Task description: Which lines in the material below contain the word "picture"? Copy each of them.

** Start Data extract **

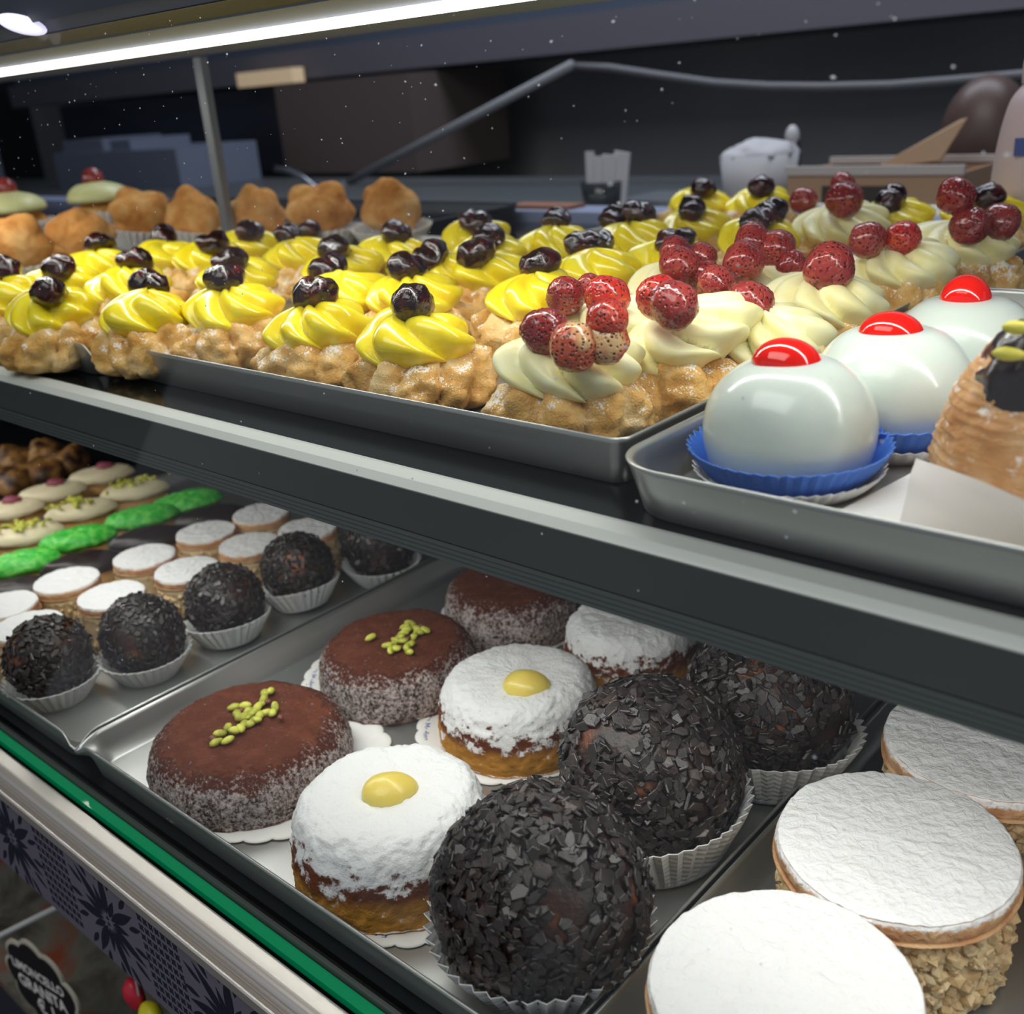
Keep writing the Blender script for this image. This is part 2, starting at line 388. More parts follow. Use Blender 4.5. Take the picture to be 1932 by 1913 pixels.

** End Data extract **
** Start Data extract **

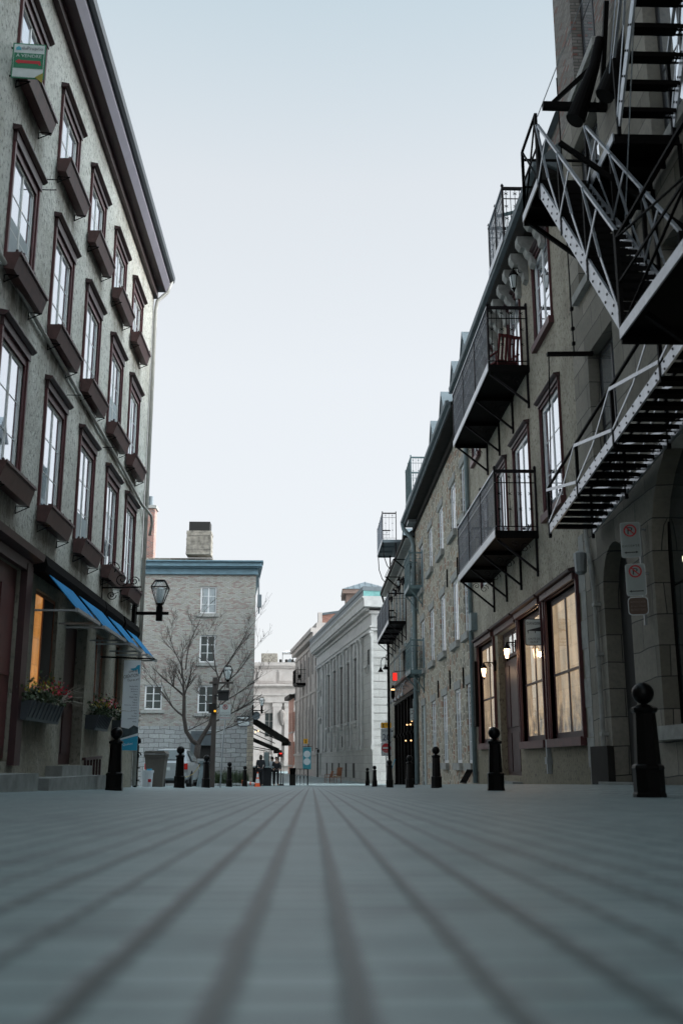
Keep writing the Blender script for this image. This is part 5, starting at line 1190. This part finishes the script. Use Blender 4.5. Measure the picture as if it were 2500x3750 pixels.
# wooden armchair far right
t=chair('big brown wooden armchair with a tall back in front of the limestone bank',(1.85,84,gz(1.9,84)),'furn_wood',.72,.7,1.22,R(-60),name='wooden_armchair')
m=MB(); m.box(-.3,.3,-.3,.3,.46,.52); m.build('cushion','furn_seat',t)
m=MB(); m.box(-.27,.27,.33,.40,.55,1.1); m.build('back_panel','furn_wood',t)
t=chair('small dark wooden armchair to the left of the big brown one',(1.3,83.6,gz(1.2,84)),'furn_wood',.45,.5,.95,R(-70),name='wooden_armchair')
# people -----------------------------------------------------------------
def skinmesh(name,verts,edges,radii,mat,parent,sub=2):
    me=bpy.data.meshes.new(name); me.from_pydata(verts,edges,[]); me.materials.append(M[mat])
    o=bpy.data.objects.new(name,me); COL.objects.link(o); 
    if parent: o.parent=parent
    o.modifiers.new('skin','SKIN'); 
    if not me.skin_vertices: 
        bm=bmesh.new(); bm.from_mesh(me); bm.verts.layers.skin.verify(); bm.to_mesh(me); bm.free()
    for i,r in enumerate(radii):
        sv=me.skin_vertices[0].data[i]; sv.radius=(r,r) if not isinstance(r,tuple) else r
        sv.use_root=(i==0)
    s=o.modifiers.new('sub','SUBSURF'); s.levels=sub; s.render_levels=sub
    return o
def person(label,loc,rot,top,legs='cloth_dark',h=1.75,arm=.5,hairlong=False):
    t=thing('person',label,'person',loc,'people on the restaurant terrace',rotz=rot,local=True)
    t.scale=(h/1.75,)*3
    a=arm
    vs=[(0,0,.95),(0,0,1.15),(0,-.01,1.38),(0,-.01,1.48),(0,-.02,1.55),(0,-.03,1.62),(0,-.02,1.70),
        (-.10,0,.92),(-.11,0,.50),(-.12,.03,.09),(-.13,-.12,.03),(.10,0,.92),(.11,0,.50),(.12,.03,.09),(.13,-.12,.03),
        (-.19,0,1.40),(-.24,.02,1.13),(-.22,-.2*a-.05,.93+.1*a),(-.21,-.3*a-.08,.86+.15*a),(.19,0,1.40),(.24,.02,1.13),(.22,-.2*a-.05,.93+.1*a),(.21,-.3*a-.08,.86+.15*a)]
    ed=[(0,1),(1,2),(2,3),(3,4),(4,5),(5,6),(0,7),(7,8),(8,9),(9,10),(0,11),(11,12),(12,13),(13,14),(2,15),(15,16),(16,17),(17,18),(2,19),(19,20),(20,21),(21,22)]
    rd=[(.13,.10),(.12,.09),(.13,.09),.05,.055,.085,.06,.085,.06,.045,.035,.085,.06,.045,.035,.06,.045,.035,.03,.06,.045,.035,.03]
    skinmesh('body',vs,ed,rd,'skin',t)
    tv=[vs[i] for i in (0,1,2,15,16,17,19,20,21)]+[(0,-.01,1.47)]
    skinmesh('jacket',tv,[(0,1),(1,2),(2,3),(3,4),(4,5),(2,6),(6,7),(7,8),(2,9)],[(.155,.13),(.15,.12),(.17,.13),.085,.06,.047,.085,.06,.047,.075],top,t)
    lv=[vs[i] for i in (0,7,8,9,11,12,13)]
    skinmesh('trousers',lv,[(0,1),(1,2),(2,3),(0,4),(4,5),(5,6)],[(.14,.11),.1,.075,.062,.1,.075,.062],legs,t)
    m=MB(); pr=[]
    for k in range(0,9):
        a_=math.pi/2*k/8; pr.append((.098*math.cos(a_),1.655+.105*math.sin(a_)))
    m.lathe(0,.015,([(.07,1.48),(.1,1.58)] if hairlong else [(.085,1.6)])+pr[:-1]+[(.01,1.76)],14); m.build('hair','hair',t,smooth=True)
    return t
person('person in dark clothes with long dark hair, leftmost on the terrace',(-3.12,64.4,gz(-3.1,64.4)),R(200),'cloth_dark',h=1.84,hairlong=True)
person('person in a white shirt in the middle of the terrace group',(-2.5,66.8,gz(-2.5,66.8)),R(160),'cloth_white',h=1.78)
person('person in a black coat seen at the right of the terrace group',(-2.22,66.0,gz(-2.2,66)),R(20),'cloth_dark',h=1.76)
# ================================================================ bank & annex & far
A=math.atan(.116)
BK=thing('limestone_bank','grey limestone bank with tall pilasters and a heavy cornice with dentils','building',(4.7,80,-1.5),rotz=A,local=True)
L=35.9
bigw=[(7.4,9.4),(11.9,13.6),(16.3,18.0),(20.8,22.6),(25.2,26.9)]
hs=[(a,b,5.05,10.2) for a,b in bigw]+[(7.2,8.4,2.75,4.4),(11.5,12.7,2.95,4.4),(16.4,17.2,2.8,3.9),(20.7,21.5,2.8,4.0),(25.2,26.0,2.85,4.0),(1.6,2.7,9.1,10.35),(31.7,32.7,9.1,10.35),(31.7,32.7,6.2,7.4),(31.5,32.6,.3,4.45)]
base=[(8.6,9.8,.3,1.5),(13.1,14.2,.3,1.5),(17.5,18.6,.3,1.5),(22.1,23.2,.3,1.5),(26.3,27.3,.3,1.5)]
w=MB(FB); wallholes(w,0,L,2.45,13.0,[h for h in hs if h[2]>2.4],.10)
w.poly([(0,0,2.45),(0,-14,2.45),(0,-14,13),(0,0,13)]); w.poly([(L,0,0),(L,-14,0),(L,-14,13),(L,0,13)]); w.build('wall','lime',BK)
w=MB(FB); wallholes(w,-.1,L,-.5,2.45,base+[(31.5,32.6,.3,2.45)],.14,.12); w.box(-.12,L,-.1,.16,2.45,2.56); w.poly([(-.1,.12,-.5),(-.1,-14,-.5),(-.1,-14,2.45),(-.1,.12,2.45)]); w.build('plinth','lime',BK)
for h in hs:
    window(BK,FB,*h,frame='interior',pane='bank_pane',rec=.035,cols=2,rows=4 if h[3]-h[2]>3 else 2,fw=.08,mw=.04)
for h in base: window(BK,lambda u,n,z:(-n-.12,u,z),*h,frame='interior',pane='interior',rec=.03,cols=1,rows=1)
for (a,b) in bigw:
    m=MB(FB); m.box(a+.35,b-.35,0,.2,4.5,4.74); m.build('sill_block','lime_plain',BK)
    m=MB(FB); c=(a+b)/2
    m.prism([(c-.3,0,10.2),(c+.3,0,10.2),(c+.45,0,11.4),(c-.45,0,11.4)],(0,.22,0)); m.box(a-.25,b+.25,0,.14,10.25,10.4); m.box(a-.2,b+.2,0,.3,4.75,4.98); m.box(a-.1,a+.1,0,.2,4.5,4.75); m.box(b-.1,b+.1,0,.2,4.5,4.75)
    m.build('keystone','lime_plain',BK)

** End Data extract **

Final result:
Keep writing the Blender script for this image. This is part 2, starting at line 388. More parts follow. Use Blender 4.5. Take the picture to be 1932 by 1913 pixels.
Keep writing the Blender script for this image. This is part 5, starting at line 1190. This part finishes the script. Use Blender 4.5. Measure the picture as if it were 2500x3750 pixels.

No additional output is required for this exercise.